To be done →
Restate, word for word, all of the material shown below.
::::::::
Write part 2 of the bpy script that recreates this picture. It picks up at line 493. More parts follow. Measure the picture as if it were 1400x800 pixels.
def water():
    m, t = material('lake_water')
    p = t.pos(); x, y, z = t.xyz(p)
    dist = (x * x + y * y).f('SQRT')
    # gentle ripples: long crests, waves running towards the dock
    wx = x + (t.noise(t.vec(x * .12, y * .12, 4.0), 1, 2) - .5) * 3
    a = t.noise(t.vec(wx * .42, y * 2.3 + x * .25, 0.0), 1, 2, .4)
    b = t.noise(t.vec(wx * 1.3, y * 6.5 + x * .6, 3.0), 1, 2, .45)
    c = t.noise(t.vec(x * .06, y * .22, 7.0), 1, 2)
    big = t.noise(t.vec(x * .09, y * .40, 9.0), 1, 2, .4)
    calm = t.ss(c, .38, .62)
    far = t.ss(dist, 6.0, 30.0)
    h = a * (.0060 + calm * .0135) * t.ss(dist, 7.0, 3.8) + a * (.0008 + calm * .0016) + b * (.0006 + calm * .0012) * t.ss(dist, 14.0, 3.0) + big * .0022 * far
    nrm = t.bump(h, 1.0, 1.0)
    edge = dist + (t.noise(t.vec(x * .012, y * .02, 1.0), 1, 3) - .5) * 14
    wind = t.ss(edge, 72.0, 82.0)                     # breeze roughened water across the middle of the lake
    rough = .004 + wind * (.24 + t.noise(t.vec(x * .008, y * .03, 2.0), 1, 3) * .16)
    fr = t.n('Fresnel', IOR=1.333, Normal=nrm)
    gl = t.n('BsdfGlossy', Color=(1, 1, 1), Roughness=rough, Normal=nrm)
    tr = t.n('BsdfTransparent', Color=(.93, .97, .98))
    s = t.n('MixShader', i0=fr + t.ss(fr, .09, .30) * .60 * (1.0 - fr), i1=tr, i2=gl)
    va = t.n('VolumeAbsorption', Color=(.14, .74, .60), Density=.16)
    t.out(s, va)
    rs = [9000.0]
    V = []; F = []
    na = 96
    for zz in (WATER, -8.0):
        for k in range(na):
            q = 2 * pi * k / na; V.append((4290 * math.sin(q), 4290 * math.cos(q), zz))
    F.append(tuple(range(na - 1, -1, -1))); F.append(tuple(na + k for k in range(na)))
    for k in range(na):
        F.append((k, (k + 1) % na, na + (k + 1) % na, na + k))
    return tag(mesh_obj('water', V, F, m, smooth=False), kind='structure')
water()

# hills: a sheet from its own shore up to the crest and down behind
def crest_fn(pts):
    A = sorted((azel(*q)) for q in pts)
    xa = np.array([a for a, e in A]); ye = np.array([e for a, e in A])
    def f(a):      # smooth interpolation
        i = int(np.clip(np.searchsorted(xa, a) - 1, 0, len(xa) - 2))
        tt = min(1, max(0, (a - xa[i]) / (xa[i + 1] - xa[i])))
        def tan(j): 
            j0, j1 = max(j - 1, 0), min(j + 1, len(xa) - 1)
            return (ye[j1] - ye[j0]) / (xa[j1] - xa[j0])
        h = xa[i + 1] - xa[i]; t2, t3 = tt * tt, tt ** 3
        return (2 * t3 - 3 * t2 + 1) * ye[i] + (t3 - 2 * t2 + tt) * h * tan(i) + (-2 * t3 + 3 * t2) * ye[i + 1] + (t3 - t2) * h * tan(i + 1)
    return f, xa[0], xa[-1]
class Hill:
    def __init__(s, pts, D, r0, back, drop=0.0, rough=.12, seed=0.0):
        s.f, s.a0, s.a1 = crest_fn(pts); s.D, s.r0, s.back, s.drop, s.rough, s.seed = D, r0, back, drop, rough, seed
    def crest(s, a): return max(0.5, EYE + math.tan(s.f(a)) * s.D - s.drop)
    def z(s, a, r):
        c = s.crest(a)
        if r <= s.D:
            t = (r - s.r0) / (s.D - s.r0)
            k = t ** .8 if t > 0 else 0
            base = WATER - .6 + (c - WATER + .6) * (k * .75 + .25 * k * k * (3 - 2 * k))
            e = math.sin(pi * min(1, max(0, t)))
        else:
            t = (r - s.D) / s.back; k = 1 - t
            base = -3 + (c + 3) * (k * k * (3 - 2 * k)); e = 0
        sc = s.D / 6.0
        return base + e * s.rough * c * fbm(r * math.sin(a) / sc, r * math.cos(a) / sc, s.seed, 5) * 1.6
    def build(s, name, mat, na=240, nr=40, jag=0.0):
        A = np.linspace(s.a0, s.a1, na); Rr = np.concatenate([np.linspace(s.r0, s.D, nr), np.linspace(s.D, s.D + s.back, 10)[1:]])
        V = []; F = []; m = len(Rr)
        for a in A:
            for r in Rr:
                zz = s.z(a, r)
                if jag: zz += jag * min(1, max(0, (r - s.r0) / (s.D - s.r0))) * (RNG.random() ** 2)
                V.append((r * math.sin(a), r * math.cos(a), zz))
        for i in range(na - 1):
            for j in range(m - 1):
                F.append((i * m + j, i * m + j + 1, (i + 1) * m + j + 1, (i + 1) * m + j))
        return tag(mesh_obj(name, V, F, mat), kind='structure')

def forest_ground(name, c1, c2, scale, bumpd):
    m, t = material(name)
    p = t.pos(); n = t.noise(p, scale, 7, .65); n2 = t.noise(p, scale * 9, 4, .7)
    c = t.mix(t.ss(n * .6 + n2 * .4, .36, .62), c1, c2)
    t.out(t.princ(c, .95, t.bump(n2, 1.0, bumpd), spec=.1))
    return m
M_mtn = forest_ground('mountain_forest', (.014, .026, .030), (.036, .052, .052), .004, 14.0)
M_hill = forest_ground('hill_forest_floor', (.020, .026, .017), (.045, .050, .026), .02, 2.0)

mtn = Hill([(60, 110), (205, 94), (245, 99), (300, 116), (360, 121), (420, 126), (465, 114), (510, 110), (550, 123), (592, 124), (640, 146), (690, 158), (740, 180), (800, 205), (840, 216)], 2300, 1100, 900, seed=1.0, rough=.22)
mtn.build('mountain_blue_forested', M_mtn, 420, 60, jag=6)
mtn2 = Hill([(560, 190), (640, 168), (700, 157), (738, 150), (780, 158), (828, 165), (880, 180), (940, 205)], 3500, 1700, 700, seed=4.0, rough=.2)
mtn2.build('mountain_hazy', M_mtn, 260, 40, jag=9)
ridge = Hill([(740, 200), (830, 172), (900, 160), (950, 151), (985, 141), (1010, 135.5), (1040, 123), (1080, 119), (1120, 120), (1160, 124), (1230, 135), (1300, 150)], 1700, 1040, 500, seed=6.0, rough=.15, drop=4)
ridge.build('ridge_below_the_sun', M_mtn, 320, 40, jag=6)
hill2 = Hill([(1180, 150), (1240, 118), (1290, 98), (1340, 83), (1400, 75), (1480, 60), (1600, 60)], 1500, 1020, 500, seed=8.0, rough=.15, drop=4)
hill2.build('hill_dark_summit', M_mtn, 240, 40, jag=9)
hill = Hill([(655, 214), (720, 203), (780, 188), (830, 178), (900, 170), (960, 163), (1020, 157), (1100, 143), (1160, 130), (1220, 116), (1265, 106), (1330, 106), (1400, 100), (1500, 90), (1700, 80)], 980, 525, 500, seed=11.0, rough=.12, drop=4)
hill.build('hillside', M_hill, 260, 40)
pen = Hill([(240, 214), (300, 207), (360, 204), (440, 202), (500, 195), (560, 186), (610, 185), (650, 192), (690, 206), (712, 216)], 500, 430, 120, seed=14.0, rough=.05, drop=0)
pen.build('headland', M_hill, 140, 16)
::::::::
Finished task →
Write part 2 of the bpy script that recreates this picture. It picks up at line 493. More parts follow. Measure the picture as if it were 1400x800 pixels.
def water():
    m, t = material('lake_water')
    p = t.pos(); x, y, z = t.xyz(p)
    dist = (x * x + y * y).f('SQRT')
    # gentle ripples: long crests, waves running towards the dock
    wx = x + (t.noise(t.vec(x * .12, y * .12, 4.0), 1, 2) - .5) * 3
    a = t.noise(t.vec(wx * .42, y * 2.3 + x * .25, 0.0), 1, 2, .4)
    b = t.noise(t.vec(wx * 1.3, y * 6.5 + x * .6, 3.0), 1, 2, .45)
    c = t.noise(t.vec(x * .06, y * .22, 7.0), 1, 2)
    big = t.noise(t.vec(x * .09, y * .40, 9.0), 1, 2, .4)
    calm = t.ss(c, .38, .62)
    far = t.ss(dist, 6.0, 30.0)
    h = a * (.0060 + calm * .0135) * t.ss(dist, 7.0, 3.8) + a * (.0008 + calm * .0016) + b * (.0006 + calm * .0012) * t.ss(dist, 14.0, 3.0) + big * .0022 * far
    nrm = t.bump(h, 1.0, 1.0)
    edge = dist + (t.noise(t.vec(x * .012, y * .02, 1.0), 1, 3) - .5) * 14
    wind = t.ss(edge, 72.0, 82.0)                     # breeze roughened water across the middle of the lake
    rough = .004 + wind * (.24 + t.noise(t.vec(x * .008, y * .03, 2.0), 1, 3) * .16)
    fr = t.n('Fresnel', IOR=1.333, Normal=nrm)
    gl = t.n('BsdfGlossy', Color=(1, 1, 1), Roughness=rough, Normal=nrm)
    tr = t.n('BsdfTransparent', Color=(.93, .97, .98))
    s = t.n('MixShader', i0=fr + t.ss(fr, .09, .30) * .60 * (1.0 - fr), i1=tr, i2=gl)
    va = t.n('VolumeAbsorption', Color=(.14, .74, .60), Density=.16)
    t.out(s, va)
    rs = [9000.0]
    V = []; F = []
    na = 96
    for zz in (WATER, -8.0):
        for k in range(na):
            q = 2 * pi * k / na; V.append((4290 * math.sin(q), 4290 * math.cos(q), zz))
    F.append(tuple(range(na - 1, -1, -1))); F.append(tuple(na + k for k in range(na)))
    for k in range(na):
        F.append((k, (k + 1) % na, na + (k + 1) % na, na + k))
    return tag(mesh_obj('water', V, F, m, smooth=False), kind='structure')
water()

# hills: a sheet from its own shore up to the crest and down behind
def crest_fn(pts):
    A = sorted((azel(*q)) for q in pts)
    xa = np.array([a for a, e in A]); ye = np.array([e for a, e in A])
    def f(a):      # smooth interpolation
        i = int(np.clip(np.searchsorted(xa, a) - 1, 0, len(xa) - 2))
        tt = min(1, max(0, (a - xa[i]) / (xa[i + 1] - xa[i])))
        def tan(j): 
            j0, j1 = max(j - 1, 0), min(j + 1, len(xa) - 1)
            return (ye[j1] - ye[j0]) / (xa[j1] - xa[j0])
        h = xa[i + 1] - xa[i]; t2, t3 = tt * tt, tt ** 3
        return (2 * t3 - 3 * t2 + 1) * ye[i] + (t3 - 2 * t2 + tt) * h * tan(i) + (-2 * t3 + 3 * t2) * ye[i + 1] + (t3 - t2) * h * tan(i + 1)
    return f, xa[0], xa[-1]
class Hill:
    def __init__(s, pts, D, r0, back, drop=0.0, rough=.12, seed=0.0):
        s.f, s.a0, s.a1 = crest_fn(pts); s.D, s.r0, s.back, s.drop, s.rough, s.seed = D, r0, back, drop, rough, seed
    def crest(s, a): return max(0.5, EYE + math.tan(s.f(a)) * s.D - s.drop)
    def z(s, a, r):
        c = s.crest(a)
        if r <= s.D:
            t = (r - s.r0) / (s.D - s.r0)
            k = t ** .8 if t > 0 else 0
            base = WATER - .6 + (c - WATER + .6) * (k * .75 + .25 * k * k * (3 - 2 * k))
            e = math.sin(pi * min(1, max(0, t)))
        else:
            t = (r - s.D) / s.back; k = 1 - t
            base = -3 + (c + 3) * (k * k * (3 - 2 * k)); e = 0
        sc = s.D / 6.0
        return base + e * s.rough * c * fbm(r * math.sin(a) / sc, r * math.cos(a) / sc, s.seed, 5) * 1.6
    def build(s, name, mat, na=240, nr=40, jag=0.0):
        A = np.linspace(s.a0, s.a1, na); Rr = np.concatenate([np.linspace(s.r0, s.D, nr), np.linspace(s.D, s.D + s.back, 10)[1:]])
        V = []; F = []; m = len(Rr)
        for a in A:
            for r in Rr:
                zz = s.z(a, r)
                if jag: zz += jag * min(1, max(0, (r - s.r0) / (s.D - s.r0))) * (RNG.random() ** 2)
                V.append((r * math.sin(a), r * math.cos(a), zz))
        for i in range(na - 1):
            for j in range(m - 1):
                F.append((i * m + j, i * m + j + 1, (i + 1) * m + j + 1, (i + 1) * m + j))
        return tag(mesh_obj(name, V, F, mat), kind='structure')

def forest_ground(name, c1, c2, scale, bumpd):
    m, t = material(name)
    p = t.pos(); n = t.noise(p, scale, 7, .65); n2 = t.noise(p, scale * 9, 4, .7)
    c = t.mix(t.ss(n * .6 + n2 * .4, .36, .62), c1, c2)
    t.out(t.princ(c, .95, t.bump(n2, 1.0, bumpd), spec=.1))
    return m
M_mtn = forest_ground('mountain_forest', (.014, .026, .030), (.036, .052, .052), .004, 14.0)
M_hill = forest_ground('hill_forest_floor', (.020, .026, .017), (.045, .050, .026), .02, 2.0)

mtn = Hill([(60, 110), (205, 94), (245, 99), (300, 116), (360, 121), (420, 126), (465, 114), (510, 110), (550, 123), (592, 124), (640, 146), (690, 158), (740, 180), (800, 205), (840, 216)], 2300, 1100, 900, seed=1.0, rough=.22)
mtn.build('mountain_blue_forested', M_mtn, 420, 60, jag=6)
mtn2 = Hill([(560, 190), (640, 168), (700, 157), (738, 150), (780, 158), (828, 165), (880, 180), (940, 205)], 3500, 1700, 700, seed=4.0, rough=.2)
mtn2.build('mountain_hazy', M_mtn, 260, 40, jag=9)
ridge = Hill([(740, 200), (830, 172), (900, 160), (950, 151), (985, 141), (1010, 135.5), (1040, 123), (1080, 119), (1120, 120), (1160, 124), (1230, 135), (1300, 150)], 1700, 1040, 500, seed=6.0, rough=.15, drop=4)
ridge.build('ridge_below_the_sun', M_mtn, 320, 40, jag=6)
hill2 = Hill([(1180, 150), (1240, 118), (1290, 98), (1340, 83), (1400, 75), (1480, 60), (1600, 60)], 1500, 1020, 500, seed=8.0, rough=.15, drop=4)
hill2.build('hill_dark_summit', M_mtn, 240, 40, jag=9)
hill = Hill([(655, 214), (720, 203), (780, 188), (830, 178), (900, 170), (960, 163), (1020, 157), (1100, 143), (1160, 130), (1220, 116), (1265, 106), (1330, 106), (1400, 100), (1500, 90), (1700, 80)], 980, 525, 500, seed=11.0, rough=.12, drop=4)
hill.build('hillside', M_hill, 260, 40)
pen = Hill([(240, 214), (300, 207), (360, 204), (440, 202), (500, 195), (560, 186), (610, 185), (650, 192), (690, 206), (712, 216)], 500, 430, 120, seed=14.0, rough=.05, drop=0)
pen.build('headland', M_hill, 140, 16)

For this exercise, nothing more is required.